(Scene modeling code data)
****
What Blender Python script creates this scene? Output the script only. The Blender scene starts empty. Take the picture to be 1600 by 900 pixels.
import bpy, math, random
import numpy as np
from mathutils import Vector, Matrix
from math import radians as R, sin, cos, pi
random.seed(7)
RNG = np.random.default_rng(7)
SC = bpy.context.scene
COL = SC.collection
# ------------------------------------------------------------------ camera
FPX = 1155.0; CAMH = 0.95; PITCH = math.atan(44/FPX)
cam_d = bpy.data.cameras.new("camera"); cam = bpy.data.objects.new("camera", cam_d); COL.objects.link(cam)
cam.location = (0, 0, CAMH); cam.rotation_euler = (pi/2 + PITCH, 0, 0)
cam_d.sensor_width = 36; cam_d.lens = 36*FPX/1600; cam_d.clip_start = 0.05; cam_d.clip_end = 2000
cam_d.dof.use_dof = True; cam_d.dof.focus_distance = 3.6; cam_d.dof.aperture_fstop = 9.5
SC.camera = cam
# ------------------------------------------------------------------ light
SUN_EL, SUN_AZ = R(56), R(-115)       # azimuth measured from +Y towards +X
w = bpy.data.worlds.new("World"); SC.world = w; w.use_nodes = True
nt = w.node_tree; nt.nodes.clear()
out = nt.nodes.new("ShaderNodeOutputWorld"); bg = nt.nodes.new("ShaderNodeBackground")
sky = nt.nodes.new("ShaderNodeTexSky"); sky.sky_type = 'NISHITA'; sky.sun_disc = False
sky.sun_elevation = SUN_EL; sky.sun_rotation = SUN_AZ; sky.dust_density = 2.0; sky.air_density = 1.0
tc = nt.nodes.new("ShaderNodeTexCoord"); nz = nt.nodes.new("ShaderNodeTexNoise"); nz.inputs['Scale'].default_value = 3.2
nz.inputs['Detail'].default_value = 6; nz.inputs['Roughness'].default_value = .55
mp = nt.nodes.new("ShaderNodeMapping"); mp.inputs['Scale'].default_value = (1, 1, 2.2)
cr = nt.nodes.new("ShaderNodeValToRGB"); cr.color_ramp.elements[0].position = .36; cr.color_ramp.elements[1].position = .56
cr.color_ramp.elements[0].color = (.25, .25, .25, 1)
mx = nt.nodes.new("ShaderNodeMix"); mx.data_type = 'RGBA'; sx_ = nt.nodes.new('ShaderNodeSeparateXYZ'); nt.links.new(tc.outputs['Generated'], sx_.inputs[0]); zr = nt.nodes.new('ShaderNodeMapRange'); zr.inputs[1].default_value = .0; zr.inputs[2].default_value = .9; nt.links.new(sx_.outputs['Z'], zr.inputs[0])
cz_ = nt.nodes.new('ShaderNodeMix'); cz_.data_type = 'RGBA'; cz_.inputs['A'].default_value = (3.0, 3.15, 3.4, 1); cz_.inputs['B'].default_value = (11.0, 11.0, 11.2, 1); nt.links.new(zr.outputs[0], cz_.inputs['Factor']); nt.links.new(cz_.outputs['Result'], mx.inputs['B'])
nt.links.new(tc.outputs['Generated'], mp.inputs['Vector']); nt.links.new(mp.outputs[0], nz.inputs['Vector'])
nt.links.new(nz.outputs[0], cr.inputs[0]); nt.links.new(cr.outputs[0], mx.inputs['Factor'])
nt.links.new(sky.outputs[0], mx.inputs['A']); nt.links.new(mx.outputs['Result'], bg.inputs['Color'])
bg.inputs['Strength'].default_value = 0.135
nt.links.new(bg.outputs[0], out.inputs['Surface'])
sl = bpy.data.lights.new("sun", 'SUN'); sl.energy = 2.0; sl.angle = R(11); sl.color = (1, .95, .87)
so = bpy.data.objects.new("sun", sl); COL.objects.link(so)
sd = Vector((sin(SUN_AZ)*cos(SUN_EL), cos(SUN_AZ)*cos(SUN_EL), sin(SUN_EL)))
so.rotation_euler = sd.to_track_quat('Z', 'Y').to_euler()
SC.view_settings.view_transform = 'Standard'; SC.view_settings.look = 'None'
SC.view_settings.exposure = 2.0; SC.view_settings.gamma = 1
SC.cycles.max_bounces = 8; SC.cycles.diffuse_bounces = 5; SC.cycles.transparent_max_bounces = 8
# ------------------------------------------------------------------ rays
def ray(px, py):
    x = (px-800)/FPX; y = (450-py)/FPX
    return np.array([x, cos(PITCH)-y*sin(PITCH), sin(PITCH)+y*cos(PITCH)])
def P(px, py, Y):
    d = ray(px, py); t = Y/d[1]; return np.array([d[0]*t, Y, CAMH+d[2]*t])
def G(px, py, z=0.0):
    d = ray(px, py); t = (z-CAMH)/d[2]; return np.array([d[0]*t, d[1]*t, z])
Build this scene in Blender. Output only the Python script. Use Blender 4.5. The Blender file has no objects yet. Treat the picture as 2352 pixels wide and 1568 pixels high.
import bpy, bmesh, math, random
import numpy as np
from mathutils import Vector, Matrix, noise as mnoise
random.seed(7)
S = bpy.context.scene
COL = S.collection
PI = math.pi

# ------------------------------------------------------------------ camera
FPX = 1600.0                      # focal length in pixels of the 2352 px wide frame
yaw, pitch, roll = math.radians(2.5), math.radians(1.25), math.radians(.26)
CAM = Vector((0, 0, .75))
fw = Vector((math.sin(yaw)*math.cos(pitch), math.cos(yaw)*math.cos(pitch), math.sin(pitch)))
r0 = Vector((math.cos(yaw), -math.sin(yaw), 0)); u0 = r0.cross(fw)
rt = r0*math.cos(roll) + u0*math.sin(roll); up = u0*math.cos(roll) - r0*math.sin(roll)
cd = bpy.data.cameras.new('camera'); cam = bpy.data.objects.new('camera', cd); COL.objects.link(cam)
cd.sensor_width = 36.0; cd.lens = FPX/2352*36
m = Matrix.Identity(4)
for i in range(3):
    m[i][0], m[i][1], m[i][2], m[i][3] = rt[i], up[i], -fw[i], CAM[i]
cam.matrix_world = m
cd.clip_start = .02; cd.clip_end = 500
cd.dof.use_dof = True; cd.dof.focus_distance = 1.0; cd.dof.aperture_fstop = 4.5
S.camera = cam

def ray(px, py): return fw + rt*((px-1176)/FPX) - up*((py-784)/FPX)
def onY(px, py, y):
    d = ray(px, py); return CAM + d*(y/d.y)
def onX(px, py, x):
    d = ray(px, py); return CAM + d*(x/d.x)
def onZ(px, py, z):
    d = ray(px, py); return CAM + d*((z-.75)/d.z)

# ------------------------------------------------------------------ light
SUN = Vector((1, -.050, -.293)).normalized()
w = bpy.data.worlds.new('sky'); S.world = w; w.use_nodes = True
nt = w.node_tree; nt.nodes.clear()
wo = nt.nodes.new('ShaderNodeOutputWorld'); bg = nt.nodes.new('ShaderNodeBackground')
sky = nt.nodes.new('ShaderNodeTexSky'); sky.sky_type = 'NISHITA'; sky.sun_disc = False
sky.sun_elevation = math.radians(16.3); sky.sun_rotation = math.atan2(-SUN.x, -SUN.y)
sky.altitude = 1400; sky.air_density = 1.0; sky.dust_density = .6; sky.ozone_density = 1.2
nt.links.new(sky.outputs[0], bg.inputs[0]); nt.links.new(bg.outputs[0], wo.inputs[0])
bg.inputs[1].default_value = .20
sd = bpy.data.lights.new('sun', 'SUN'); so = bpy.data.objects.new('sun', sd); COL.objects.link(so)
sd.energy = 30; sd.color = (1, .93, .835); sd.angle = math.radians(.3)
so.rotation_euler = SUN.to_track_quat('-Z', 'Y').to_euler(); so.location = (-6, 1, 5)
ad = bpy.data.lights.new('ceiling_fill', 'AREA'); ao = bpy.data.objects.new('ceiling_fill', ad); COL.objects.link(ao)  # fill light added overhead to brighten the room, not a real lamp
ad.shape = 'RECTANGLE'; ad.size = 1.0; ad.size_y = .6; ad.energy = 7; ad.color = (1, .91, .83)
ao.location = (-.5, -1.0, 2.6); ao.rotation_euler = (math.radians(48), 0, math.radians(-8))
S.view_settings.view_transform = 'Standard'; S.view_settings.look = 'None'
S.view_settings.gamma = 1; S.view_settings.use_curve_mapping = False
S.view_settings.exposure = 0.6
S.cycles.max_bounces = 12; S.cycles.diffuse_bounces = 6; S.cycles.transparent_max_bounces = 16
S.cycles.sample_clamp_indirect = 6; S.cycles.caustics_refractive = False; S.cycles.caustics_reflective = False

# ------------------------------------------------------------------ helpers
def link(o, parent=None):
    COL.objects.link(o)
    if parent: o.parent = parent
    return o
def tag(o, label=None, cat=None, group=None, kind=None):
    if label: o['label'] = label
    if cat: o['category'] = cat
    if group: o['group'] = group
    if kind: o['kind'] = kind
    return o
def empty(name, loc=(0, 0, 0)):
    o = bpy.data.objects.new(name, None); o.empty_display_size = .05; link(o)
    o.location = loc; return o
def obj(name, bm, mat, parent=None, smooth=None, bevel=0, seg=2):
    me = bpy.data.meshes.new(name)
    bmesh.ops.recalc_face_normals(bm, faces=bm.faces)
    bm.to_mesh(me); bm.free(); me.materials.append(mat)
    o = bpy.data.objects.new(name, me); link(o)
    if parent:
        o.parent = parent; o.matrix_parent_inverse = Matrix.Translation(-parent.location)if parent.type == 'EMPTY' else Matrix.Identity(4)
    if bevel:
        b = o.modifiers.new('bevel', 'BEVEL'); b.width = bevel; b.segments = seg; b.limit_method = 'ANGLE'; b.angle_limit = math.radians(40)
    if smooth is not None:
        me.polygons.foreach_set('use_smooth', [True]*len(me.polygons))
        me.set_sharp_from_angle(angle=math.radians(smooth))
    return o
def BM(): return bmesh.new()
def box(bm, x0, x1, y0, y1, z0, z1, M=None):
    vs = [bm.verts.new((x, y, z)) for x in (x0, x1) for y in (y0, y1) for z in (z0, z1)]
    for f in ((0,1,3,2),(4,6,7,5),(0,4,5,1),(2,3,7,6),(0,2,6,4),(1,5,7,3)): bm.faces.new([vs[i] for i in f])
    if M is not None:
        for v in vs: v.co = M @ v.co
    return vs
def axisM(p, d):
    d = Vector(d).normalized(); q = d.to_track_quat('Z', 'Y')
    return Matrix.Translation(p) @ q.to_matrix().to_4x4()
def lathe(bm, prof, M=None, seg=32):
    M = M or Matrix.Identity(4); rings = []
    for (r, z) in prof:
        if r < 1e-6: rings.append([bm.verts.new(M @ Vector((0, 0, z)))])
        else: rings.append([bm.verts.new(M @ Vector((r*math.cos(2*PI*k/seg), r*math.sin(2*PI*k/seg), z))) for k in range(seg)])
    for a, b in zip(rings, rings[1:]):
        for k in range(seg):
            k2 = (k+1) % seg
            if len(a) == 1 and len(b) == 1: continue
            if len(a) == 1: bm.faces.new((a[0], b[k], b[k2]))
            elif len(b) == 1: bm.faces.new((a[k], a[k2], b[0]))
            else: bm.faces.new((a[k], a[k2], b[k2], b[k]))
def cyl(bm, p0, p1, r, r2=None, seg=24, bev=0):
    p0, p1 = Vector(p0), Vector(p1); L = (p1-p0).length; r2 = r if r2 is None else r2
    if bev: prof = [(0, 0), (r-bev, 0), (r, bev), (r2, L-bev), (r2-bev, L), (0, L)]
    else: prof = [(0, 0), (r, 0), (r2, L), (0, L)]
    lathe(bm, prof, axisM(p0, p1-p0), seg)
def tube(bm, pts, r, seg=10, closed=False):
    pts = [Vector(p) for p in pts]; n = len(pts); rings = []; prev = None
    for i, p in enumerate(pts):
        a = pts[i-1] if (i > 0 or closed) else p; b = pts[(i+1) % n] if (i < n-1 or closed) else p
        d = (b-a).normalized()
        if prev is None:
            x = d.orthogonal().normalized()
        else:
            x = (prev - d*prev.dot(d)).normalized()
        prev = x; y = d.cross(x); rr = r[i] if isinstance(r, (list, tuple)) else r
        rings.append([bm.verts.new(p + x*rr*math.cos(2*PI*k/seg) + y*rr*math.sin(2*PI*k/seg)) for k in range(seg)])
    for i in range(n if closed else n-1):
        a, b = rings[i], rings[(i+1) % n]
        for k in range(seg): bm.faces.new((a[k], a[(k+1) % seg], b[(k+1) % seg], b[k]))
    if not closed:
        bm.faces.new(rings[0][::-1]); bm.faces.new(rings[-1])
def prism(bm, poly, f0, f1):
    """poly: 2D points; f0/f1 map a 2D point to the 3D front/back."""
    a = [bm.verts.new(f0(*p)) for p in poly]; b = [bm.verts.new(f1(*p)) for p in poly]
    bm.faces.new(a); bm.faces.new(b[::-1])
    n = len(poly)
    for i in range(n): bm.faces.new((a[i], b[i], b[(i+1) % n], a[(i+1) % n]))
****
Given instruction » Reproduce the lines exactly, taking as the first line the one with "Build this scene" and as the last line the one with "d = ray(px, py); return CAM + d*((z-.75)/d.z)", and include nothing else.

Result below »
Build this scene in Blender. Output only the Python script. Use Blender 4.5. The Blender file has no objects yet. Treat the picture as 2352 pixels wide and 1568 pixels high.
import bpy, bmesh, math, random
import numpy as np
from mathutils import Vector, Matrix, noise as mnoise
random.seed(7)
S = bpy.context.scene
COL = S.collection
PI = math.pi

# ------------------------------------------------------------------ camera
FPX = 1600.0                      # focal length in pixels of the 2352 px wide frame
yaw, pitch, roll = math.radians(2.5), math.radians(1.25), math.radians(.26)
CAM = Vector((0, 0, .75))
fw = Vector((math.sin(yaw)*math.cos(pitch), math.cos(yaw)*math.cos(pitch), math.sin(pitch)))
r0 = Vector((math.cos(yaw), -math.sin(yaw), 0)); u0 = r0.cross(fw)
rt = r0*math.cos(roll) + u0*math.sin(roll); up = u0*math.cos(roll) - r0*math.sin(roll)
cd = bpy.data.cameras.new('camera'); cam = bpy.data.objects.new('camera', cd); COL.objects.link(cam)
cd.sensor_width = 36.0; cd.lens = FPX/2352*36
m = Matrix.Identity(4)
for i in range(3):
    m[i][0], m[i][1], m[i][2], m[i][3] = rt[i], up[i], -fw[i], CAM[i]
cam.matrix_world = m
cd.clip_start = .02; cd.clip_end = 500
cd.dof.use_dof = True; cd.dof.focus_distance = 1.0; cd.dof.aperture_fstop = 4.5
S.camera = cam

def ray(px, py): return fw + rt*((px-1176)/FPX) - up*((py-784)/FPX)
def onY(px, py, y):
    d = ray(px, py); return CAM + d*(y/d.y)
def onX(px, py, x):
    d = ray(px, py); return CAM + d*(x/d.x)
def onZ(px, py, z):
    d = ray(px, py); return CAM + d*((z-.75)/d.z)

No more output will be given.